Putting the chemical relationship aside, consider your hero (in this case Charlie Crews) as a catalyst. To be a true hero, they must increase the action/reaction/stakes but not be consumed–diminished–or destroyed in the process. They must create something better than themselves to be a hero. Solve a crime without becoming a criminal. Save a life without taking another. Save the world without dying themselves.

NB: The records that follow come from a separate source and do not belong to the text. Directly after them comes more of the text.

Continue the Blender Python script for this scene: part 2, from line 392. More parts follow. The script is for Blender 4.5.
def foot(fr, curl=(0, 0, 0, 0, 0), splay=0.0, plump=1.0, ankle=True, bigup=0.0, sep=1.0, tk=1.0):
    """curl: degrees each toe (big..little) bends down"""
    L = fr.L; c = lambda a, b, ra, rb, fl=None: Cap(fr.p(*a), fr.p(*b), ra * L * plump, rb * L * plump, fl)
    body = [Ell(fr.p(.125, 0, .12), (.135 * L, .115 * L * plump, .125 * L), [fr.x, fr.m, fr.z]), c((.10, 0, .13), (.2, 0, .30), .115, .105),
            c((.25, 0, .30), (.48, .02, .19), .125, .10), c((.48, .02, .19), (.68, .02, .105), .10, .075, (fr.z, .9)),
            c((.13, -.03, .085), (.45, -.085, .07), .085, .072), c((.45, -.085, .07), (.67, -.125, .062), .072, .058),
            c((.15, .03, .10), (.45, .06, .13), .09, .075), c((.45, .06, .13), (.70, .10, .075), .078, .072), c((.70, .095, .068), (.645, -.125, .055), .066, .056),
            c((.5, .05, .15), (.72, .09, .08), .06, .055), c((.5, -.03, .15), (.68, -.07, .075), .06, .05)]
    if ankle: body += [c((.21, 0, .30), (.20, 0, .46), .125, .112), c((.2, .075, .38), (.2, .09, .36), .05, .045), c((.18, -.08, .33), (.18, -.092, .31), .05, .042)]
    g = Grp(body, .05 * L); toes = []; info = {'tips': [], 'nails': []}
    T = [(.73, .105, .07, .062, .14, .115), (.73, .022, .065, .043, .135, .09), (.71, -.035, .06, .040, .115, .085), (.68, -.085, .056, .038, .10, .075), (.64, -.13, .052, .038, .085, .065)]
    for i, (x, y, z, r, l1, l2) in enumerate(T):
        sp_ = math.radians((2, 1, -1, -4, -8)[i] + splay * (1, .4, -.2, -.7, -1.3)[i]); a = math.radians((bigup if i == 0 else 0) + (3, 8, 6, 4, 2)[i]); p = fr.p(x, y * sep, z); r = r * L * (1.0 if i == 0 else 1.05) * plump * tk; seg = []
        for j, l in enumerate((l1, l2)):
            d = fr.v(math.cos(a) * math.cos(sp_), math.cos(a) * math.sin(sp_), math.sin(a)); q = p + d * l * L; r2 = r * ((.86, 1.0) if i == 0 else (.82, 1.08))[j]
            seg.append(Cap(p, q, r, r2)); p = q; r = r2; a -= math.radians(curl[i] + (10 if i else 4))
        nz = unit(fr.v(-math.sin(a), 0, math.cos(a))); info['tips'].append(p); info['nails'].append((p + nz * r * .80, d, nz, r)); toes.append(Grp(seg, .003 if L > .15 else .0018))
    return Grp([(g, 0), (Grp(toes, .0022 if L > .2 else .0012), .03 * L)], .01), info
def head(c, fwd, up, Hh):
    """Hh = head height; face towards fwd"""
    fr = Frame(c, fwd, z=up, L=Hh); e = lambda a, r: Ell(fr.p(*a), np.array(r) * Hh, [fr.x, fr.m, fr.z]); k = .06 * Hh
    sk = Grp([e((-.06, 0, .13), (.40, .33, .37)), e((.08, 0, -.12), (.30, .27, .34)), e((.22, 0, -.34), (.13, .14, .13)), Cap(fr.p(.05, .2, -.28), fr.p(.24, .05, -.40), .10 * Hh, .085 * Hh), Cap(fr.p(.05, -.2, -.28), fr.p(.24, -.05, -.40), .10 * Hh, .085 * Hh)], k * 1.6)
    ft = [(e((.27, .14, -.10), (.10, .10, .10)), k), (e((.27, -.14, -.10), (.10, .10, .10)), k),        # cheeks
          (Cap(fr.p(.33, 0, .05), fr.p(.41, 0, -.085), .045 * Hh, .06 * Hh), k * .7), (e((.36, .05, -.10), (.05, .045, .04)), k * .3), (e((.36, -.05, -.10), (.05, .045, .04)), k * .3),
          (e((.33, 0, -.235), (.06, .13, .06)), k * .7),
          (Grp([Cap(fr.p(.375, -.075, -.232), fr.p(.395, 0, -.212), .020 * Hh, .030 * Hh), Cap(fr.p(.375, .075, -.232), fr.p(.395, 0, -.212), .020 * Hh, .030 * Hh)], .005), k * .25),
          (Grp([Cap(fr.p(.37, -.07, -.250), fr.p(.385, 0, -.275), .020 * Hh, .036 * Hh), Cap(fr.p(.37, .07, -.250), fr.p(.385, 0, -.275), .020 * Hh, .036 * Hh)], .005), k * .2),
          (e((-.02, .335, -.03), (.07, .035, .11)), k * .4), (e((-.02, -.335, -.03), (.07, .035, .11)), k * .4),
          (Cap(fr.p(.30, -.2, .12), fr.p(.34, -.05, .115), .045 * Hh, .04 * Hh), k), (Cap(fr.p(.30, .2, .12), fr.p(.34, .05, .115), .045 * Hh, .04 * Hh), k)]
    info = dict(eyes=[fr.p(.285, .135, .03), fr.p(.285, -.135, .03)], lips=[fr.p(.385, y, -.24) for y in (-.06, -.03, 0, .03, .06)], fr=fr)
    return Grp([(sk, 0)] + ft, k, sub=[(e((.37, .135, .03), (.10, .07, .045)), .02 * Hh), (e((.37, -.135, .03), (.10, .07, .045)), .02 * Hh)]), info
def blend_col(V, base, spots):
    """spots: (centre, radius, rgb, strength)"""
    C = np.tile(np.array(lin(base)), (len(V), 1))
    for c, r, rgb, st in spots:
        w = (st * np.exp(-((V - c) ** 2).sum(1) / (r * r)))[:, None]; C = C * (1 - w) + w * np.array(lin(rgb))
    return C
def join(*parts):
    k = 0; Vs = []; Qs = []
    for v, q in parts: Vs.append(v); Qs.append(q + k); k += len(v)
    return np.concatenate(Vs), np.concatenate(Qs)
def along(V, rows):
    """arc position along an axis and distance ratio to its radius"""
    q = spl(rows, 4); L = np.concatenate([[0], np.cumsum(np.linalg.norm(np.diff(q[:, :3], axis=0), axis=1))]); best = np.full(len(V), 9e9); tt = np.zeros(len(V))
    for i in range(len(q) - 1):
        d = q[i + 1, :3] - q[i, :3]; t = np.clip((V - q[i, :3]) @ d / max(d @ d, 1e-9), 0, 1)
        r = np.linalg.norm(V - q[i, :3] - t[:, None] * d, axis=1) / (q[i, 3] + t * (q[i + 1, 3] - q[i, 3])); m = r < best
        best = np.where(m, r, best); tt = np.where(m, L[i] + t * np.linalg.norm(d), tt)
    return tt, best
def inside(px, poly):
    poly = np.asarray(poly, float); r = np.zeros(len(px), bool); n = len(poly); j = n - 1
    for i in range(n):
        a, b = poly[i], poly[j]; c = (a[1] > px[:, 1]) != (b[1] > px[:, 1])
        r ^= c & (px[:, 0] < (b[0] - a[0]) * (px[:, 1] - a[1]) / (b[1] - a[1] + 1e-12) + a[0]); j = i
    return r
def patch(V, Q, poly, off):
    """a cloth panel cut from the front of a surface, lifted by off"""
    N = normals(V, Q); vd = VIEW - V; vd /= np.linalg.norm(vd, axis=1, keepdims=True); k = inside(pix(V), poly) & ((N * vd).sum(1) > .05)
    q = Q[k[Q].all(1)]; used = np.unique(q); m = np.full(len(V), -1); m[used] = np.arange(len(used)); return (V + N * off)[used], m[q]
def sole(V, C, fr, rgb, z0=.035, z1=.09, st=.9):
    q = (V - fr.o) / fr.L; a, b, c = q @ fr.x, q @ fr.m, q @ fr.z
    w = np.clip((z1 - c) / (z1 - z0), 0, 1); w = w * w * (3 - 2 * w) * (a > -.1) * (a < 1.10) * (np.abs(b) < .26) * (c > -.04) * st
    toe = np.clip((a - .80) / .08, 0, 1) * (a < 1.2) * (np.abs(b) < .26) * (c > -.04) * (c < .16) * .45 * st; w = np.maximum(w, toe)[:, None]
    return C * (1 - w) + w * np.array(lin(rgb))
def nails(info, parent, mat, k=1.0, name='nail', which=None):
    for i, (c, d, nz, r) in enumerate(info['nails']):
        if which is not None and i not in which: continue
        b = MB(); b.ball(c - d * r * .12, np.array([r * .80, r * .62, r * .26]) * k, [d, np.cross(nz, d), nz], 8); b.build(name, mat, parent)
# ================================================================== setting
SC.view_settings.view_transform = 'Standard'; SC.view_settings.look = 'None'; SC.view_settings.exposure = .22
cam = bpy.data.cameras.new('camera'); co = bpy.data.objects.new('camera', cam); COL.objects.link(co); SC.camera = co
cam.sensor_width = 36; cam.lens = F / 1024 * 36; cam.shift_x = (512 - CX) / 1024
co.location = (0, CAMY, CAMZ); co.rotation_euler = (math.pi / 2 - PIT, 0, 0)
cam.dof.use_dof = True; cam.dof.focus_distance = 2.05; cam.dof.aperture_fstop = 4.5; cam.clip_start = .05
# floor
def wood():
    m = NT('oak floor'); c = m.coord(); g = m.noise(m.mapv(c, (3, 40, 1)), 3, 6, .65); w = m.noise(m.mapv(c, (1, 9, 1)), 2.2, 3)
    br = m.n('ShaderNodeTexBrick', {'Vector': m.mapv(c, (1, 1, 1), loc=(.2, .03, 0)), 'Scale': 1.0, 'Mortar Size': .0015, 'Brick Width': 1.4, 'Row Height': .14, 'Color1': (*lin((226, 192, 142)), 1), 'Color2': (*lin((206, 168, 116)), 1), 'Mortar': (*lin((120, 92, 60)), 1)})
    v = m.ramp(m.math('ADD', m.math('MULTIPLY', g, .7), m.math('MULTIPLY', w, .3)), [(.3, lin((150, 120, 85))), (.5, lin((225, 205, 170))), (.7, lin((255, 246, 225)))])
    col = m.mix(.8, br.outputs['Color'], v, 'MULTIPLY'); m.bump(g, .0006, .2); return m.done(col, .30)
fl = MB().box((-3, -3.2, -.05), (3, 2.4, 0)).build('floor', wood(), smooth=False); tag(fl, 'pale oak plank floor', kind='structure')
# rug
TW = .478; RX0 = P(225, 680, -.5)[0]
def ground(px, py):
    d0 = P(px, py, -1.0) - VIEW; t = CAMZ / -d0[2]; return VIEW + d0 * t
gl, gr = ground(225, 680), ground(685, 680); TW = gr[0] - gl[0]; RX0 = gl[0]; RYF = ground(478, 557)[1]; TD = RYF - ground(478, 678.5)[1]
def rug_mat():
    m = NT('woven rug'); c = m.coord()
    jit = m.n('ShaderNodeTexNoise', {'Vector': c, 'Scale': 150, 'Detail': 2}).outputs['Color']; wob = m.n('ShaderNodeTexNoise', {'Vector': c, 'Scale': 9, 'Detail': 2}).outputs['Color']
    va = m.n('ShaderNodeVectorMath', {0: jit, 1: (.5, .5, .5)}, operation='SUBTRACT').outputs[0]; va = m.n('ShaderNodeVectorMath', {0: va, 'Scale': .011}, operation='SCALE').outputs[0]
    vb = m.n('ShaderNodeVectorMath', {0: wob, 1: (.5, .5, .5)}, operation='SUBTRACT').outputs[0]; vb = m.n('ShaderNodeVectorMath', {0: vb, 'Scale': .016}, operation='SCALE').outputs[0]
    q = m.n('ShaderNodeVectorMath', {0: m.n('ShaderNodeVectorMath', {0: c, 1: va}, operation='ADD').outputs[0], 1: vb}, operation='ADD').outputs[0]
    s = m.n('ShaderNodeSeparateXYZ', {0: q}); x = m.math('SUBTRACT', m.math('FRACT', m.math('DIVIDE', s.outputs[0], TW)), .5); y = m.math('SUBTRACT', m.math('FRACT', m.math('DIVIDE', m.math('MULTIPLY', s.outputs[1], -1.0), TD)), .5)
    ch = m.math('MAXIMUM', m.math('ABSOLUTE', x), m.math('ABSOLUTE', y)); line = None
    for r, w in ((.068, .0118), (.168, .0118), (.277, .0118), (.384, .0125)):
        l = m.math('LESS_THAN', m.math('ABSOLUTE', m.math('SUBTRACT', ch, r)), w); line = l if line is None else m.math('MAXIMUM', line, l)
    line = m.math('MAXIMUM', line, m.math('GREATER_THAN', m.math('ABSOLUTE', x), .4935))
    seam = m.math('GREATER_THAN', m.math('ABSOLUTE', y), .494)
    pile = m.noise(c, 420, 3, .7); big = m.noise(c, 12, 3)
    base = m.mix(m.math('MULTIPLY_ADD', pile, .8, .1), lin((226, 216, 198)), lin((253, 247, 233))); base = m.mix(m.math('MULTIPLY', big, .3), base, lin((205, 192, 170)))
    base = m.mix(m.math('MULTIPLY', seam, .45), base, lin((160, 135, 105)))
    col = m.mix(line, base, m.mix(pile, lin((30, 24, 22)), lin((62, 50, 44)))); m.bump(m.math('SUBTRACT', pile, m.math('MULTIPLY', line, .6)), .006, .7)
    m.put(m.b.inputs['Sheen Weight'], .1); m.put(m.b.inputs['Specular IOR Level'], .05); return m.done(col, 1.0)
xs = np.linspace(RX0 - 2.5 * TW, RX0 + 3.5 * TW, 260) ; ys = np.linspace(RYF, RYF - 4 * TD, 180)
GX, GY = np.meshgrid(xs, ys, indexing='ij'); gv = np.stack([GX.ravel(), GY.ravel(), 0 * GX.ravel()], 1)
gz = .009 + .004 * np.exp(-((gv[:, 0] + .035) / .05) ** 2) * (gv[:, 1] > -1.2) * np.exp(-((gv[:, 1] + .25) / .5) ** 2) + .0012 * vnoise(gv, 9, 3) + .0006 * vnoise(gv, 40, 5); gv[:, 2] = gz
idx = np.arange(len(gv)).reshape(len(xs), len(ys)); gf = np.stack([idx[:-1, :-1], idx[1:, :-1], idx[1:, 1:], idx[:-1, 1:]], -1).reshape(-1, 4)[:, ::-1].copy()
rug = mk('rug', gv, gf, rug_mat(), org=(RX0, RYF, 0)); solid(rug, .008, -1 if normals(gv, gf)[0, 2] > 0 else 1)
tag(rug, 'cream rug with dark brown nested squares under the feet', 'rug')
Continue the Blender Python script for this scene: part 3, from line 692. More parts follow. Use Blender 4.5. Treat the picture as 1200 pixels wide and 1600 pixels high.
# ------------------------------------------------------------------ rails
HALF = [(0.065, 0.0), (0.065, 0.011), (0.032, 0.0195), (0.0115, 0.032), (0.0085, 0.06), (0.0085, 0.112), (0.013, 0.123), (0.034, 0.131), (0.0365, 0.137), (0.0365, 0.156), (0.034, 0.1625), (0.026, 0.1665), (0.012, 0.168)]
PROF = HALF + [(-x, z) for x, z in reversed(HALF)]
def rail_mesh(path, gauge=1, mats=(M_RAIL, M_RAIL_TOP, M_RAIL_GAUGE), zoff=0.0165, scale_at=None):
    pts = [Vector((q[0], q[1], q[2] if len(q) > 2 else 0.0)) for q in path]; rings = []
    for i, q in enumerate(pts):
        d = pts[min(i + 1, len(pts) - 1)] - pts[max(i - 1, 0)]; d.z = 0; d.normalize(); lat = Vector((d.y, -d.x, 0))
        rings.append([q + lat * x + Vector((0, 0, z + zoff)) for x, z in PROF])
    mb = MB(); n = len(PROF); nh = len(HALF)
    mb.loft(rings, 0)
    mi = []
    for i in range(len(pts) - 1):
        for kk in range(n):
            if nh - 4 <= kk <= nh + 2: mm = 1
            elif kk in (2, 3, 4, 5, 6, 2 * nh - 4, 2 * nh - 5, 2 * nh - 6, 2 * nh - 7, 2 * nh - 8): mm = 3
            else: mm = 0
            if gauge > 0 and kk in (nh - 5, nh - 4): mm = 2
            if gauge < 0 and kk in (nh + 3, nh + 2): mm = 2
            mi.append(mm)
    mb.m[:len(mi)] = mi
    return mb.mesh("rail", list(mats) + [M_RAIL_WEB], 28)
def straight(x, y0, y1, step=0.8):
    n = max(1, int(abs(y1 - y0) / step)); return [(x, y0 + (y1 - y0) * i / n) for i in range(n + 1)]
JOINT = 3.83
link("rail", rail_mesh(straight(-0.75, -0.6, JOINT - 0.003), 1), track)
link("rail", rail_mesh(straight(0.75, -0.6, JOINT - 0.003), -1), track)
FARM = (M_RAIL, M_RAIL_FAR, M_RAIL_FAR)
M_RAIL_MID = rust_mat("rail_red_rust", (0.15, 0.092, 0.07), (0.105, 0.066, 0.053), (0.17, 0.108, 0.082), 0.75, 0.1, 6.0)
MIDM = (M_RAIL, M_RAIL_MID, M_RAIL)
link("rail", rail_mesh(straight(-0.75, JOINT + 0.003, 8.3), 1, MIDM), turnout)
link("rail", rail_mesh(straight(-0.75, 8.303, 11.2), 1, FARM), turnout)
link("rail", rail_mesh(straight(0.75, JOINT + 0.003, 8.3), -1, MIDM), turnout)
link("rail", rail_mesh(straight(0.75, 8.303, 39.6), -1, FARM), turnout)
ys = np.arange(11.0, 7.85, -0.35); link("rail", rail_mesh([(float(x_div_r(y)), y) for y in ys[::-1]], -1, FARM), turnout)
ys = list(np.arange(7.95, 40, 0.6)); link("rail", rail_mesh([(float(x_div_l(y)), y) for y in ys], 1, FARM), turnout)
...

A true catalyst changes those around them. They become better–bigger–happier–than they were before they met the catalyst. Every person Charlie Crews came in contact with was changed . . . even while Charlie remained the same. The major characters–his partner, his captain, his former partner, his former prison-mates–were of course impacted and became better people because of how Charlie interacted with their lives. But even the minor characters–the crime survivors, for example–were better off because of something that Charlie gave of himself to them–that didn’t change Charlie himself. And I think that’s so important in fiction.

Characters must have an impact on the world around them. They don’t live in a bubble. Every action has a reaction; every choice has consequences.

Toni emailed me last week and said she’d just finished watching the Season Two finale (and the end of the series) and wanted to talk about it with me. Now I know why. It was truly the single best ending to a series I’ve seen. Everything came full-circle. We had the answers, but nothing was laid out on a silver platter. We did have to work for it. And Charlie changed in some ways, but he was never consumed or diminished by the process. He could have been–he should have been–but he was a hero.

This is one series I’ll be watching again, from the beginning.

If you want to talk about LIFE, I’m game! Or if you have another larger than life character from books or television or movies that may be overlooked as a pitch-perfect character, tell us who and why.